◆ What you will do
Print verbatim the opening line of the material and every subsequent line through the one containing "from scipy.interpolate import CubicSpline".

◆ Information shown
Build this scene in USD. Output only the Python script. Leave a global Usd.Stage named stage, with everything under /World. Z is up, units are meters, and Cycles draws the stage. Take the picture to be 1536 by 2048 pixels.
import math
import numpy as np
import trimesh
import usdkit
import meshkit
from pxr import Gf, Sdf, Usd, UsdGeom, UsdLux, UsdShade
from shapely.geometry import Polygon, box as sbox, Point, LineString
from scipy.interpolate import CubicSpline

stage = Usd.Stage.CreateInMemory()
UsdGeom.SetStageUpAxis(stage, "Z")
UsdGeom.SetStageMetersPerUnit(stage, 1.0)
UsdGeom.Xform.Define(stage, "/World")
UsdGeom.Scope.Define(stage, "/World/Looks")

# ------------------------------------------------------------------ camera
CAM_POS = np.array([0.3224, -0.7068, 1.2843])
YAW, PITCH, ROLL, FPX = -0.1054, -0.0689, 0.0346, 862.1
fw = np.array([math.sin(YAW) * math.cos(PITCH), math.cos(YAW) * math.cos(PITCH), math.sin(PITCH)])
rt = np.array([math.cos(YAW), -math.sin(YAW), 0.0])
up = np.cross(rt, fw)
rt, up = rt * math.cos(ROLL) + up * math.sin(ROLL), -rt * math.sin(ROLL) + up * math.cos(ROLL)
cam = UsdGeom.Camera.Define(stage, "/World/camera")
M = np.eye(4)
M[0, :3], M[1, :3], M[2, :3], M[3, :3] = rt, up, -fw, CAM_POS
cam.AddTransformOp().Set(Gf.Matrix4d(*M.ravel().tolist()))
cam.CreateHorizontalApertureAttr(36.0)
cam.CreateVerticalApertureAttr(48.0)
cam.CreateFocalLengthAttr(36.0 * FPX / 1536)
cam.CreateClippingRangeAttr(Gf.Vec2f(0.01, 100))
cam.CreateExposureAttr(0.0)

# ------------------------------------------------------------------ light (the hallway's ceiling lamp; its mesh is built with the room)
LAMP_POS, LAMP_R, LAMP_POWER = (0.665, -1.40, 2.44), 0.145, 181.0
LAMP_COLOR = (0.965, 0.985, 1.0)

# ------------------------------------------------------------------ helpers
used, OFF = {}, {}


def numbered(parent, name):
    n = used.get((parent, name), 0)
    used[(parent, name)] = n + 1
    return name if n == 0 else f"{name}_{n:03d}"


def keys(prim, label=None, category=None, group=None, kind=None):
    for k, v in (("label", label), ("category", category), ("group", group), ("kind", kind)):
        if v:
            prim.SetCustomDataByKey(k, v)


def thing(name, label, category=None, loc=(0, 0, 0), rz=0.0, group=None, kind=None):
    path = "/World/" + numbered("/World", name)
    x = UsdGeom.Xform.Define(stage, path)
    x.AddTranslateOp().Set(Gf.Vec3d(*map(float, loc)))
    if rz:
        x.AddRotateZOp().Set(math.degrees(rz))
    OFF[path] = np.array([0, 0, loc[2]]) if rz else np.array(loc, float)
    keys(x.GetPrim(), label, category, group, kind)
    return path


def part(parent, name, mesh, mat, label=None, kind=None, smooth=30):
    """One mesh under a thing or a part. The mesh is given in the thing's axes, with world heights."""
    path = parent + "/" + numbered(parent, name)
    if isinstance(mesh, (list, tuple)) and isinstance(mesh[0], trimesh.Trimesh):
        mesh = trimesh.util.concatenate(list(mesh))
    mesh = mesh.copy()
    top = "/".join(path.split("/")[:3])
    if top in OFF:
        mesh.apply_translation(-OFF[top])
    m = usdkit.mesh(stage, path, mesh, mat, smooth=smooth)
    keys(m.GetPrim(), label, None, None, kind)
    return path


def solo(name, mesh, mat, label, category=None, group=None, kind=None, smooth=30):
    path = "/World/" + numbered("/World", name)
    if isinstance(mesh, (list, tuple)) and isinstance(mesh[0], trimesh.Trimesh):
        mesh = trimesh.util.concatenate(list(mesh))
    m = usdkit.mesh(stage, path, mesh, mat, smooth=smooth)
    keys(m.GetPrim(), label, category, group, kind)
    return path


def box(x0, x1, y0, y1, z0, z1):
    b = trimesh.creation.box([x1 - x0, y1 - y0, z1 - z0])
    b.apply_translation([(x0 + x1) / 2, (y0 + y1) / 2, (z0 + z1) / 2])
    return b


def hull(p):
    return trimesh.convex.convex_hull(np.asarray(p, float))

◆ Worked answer
Build this scene in USD. Output only the Python script. Leave a global Usd.Stage named stage, with everything under /World. Z is up, units are meters, and Cycles draws the stage. Take the picture to be 1536 by 2048 pixels.
import math
import numpy as np
import trimesh
import usdkit
import meshkit
from pxr import Gf, Sdf, Usd, UsdGeom, UsdLux, UsdShade
from shapely.geometry import Polygon, box as sbox, Point, LineString
from scipy.interpolate import CubicSpline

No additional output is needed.